Chaque artiste se charge d’une tâche: la peinture, la mise en place des plumes, des ornements avec des perles de Swarovski, des tableaux et même de la disposition des fractures du masque… Il s’agit d’une série de douze étapes avant d’aboutir à un masque prêt à être exposé et vendu.
«Nous ne calculons pas les jours, un masque ne se termine pas en un seul jour, les phases font que cela nécessite du temps», indique Edmond Angoni. Lors des dernières années, l’atelier a produit près de 1.700 modèles de masques différents. «Ici, nous ne forçons pas les employés à travailler à un certain rythme, insiste Erton Rrukaj. Si un employé est fatigué, il ne fera pas de bon boulot. Il faut qu’il se repose afin que son travail soit optimal et qu’il ait la force d’être inspiré.»
Une clientèle internationale et une concurrence chinoise
Les masques les plus petits se vendent à partir de 25 euros. Mais la taille fait grimper les prix qui peuvent atteindre les 25.000 euros selon les dimensions du masque, le matériel utilisé pour le produire, pour les modèles les plus prestigieux.

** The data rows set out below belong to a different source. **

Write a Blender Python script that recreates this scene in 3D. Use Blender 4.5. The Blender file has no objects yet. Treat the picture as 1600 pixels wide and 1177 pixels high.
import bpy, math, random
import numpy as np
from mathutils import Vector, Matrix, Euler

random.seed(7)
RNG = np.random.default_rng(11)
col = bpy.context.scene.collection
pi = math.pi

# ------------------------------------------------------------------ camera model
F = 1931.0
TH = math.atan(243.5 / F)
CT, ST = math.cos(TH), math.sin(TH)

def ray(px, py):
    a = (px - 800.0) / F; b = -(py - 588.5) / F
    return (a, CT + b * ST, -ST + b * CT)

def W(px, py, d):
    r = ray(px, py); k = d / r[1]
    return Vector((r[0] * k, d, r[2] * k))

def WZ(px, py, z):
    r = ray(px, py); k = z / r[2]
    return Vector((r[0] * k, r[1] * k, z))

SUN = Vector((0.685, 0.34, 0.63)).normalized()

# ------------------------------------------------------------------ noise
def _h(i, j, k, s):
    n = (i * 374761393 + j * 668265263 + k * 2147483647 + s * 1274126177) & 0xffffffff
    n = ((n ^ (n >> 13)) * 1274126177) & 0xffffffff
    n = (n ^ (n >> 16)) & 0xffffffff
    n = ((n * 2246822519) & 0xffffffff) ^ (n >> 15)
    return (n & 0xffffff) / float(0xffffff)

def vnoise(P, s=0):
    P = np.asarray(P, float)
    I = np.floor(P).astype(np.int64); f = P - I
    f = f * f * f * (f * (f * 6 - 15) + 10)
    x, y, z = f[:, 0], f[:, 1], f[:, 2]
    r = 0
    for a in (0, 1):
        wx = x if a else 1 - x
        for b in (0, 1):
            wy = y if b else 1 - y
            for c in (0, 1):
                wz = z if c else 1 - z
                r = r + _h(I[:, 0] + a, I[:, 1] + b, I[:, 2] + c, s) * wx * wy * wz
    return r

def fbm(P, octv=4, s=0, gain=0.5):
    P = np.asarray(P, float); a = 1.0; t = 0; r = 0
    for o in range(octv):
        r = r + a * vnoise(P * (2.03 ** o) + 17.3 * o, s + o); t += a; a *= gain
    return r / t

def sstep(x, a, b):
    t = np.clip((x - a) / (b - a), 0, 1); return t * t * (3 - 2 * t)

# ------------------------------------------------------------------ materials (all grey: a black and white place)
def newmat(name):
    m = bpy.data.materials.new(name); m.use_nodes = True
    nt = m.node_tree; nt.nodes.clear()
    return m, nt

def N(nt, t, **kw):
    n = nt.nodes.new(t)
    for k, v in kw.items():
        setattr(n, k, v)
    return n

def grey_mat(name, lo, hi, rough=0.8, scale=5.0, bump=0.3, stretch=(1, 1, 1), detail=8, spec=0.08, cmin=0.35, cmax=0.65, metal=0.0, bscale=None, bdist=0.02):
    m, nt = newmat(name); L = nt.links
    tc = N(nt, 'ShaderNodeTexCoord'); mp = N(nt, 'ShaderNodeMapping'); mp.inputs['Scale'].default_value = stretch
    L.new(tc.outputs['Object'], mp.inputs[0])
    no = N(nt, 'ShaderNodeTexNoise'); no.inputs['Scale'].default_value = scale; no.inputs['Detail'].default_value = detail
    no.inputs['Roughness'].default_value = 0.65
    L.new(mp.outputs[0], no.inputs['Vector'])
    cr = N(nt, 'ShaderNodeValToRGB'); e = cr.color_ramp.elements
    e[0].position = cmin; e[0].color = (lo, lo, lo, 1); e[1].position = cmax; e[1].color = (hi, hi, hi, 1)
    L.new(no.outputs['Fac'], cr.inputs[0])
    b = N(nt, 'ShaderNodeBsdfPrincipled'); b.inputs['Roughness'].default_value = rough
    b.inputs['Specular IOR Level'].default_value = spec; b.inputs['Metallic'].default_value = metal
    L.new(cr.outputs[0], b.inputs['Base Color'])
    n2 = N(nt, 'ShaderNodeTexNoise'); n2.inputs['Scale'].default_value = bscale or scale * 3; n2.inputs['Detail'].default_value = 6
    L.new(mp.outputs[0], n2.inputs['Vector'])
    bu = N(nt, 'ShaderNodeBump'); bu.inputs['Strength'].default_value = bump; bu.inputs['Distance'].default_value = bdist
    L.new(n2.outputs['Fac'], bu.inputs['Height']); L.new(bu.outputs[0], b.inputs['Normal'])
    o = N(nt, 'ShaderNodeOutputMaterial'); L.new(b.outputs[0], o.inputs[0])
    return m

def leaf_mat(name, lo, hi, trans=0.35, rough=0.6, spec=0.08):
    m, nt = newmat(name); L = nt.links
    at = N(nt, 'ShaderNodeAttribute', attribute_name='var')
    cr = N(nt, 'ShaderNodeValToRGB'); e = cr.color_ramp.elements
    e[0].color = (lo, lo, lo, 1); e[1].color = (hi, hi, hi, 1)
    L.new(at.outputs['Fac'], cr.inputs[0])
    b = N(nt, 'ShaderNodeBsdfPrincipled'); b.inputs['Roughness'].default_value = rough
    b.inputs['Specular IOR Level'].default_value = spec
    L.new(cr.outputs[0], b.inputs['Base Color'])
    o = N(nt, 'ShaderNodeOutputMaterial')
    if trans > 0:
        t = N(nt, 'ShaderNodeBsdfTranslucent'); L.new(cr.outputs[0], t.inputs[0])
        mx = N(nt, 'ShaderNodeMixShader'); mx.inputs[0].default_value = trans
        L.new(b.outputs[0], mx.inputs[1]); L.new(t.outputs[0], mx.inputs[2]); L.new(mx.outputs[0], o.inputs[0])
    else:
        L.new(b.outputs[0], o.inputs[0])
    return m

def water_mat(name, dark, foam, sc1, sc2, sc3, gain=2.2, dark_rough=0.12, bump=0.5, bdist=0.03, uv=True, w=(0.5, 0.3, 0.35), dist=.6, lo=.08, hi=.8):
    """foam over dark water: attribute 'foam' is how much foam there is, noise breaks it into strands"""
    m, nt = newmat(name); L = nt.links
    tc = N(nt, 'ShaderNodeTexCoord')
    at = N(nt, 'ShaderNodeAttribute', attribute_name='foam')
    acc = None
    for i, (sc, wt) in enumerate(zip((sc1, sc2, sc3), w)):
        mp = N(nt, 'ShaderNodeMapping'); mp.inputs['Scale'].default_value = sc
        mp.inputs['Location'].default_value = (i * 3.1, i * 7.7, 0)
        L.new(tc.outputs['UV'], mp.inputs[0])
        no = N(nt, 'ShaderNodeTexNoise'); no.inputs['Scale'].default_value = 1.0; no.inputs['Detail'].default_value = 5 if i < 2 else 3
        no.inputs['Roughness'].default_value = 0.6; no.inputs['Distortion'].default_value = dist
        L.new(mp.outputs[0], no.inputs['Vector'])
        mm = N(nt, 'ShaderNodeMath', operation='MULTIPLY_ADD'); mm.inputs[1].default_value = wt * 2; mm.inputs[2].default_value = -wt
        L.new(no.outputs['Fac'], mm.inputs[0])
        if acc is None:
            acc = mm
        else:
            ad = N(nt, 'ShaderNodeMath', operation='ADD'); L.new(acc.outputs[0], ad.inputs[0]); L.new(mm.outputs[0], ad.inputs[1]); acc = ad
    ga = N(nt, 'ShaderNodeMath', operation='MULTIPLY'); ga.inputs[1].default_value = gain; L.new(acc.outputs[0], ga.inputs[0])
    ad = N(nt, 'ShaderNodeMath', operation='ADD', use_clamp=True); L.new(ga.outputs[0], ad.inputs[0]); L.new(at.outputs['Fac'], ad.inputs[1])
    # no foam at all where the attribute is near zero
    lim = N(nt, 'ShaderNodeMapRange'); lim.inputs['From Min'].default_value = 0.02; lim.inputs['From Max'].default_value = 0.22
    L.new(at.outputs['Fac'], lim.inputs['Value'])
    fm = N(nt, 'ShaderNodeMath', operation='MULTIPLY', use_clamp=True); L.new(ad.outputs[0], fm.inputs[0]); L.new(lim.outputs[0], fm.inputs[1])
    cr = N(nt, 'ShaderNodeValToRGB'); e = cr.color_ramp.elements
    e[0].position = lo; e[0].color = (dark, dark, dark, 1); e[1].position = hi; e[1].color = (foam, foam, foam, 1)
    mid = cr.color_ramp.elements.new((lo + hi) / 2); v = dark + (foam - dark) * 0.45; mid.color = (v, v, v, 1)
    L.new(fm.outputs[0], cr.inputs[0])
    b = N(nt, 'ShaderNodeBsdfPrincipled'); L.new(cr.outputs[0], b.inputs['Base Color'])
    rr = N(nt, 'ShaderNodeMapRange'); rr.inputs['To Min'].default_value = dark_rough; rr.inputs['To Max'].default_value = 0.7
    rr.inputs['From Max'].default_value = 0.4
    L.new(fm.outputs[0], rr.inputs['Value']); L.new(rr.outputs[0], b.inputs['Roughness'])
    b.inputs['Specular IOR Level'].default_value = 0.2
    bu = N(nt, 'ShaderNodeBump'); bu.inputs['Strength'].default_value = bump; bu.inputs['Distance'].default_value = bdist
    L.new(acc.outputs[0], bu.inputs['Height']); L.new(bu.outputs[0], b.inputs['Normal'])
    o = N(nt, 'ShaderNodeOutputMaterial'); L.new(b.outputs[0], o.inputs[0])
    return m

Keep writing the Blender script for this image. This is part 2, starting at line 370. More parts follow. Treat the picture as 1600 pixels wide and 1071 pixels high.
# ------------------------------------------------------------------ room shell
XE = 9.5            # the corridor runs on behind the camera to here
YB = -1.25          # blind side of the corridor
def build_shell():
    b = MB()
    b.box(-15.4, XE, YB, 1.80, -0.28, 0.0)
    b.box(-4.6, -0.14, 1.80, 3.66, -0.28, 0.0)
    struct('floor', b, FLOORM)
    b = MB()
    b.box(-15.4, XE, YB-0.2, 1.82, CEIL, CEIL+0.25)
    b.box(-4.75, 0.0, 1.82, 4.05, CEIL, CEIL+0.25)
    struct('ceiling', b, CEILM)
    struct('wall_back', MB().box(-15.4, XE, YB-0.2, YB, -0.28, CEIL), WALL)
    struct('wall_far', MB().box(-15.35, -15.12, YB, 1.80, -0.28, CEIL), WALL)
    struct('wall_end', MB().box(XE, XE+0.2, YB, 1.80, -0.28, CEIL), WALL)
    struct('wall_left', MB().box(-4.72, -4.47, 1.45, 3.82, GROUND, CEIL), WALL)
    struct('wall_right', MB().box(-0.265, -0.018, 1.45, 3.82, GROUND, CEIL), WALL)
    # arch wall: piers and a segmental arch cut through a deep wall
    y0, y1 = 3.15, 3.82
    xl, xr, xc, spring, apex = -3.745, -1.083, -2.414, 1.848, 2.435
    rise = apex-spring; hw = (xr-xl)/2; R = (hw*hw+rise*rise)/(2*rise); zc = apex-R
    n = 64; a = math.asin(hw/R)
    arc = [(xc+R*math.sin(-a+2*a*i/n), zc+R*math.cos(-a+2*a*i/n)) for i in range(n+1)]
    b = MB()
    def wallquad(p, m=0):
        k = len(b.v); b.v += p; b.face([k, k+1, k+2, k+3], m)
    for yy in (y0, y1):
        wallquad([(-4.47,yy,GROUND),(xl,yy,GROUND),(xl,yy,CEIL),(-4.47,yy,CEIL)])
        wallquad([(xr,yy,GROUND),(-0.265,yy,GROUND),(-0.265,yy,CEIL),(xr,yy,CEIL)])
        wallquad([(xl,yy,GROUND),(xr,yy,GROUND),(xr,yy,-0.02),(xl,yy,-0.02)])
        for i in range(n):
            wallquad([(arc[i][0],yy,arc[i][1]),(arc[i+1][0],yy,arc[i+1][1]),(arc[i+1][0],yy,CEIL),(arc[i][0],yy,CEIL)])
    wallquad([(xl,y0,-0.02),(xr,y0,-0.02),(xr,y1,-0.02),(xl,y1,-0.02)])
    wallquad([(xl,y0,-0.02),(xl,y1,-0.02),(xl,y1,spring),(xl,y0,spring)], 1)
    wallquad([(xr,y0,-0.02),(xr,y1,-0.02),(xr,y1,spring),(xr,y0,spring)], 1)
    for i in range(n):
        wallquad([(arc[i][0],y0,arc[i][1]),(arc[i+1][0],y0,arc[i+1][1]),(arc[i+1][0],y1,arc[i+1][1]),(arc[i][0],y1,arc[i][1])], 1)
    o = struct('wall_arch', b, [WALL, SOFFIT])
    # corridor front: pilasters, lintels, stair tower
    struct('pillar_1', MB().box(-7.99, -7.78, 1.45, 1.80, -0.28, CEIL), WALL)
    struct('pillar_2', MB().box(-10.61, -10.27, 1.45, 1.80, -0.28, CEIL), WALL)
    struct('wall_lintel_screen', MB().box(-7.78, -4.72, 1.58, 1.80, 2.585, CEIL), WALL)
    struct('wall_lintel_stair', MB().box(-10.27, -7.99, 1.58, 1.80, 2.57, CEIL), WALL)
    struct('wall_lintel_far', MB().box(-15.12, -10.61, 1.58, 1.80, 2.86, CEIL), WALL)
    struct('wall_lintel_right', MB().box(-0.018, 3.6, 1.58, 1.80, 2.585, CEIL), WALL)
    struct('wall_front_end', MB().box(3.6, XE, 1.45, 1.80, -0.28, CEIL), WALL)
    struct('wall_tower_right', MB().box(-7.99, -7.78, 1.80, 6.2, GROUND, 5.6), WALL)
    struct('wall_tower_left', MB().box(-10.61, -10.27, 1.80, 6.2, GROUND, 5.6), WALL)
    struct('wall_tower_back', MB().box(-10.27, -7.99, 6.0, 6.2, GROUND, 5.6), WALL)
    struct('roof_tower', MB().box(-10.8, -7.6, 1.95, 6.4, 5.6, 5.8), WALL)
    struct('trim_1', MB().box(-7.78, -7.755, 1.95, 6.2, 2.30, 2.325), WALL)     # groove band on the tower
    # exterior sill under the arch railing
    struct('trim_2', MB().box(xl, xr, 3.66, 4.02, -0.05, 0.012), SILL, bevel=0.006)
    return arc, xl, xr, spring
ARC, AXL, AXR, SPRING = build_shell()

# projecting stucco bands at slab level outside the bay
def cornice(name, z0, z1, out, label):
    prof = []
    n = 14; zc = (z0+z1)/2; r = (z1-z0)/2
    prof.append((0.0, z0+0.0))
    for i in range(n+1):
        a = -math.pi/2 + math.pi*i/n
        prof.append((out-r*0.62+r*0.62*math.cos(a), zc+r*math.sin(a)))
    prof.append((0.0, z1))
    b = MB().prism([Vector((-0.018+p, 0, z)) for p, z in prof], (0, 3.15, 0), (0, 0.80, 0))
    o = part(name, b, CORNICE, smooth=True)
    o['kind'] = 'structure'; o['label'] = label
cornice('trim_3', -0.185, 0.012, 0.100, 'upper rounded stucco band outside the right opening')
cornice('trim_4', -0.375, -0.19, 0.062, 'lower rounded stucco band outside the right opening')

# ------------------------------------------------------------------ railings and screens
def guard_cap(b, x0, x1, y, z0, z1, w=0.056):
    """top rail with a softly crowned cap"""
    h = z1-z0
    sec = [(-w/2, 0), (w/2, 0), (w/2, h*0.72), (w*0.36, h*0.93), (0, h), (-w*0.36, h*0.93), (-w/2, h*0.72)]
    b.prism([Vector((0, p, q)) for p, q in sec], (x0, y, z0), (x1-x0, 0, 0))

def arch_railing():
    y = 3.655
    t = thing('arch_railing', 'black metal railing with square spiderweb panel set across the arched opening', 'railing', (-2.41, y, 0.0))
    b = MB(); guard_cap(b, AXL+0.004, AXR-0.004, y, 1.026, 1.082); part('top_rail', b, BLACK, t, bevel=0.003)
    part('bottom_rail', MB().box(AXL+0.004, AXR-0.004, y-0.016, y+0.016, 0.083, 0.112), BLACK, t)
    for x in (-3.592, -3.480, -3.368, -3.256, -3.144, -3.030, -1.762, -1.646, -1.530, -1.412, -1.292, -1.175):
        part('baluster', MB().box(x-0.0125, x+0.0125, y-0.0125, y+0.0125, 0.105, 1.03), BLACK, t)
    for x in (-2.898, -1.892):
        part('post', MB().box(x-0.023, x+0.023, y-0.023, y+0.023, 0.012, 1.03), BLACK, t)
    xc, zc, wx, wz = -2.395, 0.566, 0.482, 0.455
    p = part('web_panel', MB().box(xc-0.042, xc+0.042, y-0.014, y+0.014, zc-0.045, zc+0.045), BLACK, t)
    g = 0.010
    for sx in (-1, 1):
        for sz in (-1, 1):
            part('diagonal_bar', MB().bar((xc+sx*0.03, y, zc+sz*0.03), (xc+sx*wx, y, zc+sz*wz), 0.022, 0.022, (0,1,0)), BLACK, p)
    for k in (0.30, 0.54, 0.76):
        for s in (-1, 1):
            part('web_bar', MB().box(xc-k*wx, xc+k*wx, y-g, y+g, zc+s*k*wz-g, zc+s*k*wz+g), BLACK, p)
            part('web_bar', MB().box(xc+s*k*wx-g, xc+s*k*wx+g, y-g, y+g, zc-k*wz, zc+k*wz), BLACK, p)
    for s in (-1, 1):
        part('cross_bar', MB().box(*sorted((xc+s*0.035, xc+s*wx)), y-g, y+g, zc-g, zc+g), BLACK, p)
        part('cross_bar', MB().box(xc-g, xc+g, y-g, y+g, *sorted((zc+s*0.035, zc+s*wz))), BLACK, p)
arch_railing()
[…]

L’atelier fournit des masques pour le carnaval de Venise où il vend 80% de sa production, mais l’atelier ne compte pas que sur cet événement qui ne dure qu’une dizaine de jours. Les masques fabriqués à Shköder sont devenus des produits de luxe partout dans le monde, ce qui fait augmenter la demande.
«Je ne peux pas vous dire combien de masques je vends chaque année, pas parce qu’il s’agit d’un secret, mais je suis un artiste», minimise-t-il. «Notre clientèle est répartie dans différentes régions du monde comme Las Vegas, La Nouvelle-Orléans, la France, l’Espagne», indique Edmond Angoni.
«Contrairement aux masques produits en Chine, nous utilisons la technique traditionnelle au papier mâché, souligne Erton Rrukaj, le manager. «Il suffit de toucher pour connaître la différence: un masque en plastique est reconnaissable du bruit dur qu’on entend lorsqu’on le touche, alors qu’un masque authentique en papier mâché résonnera d’un bruit sec.»
Il s'agit d'ne industrie artistique qui se fait aussi au bénéfice de sa région. «Les gens viennent à l’atelier puis vont à la citadelle», revendique Edmond Angoni. Sa galerie attire de plus en plus de touristes chaque année à Shköder, dans le nord du pays.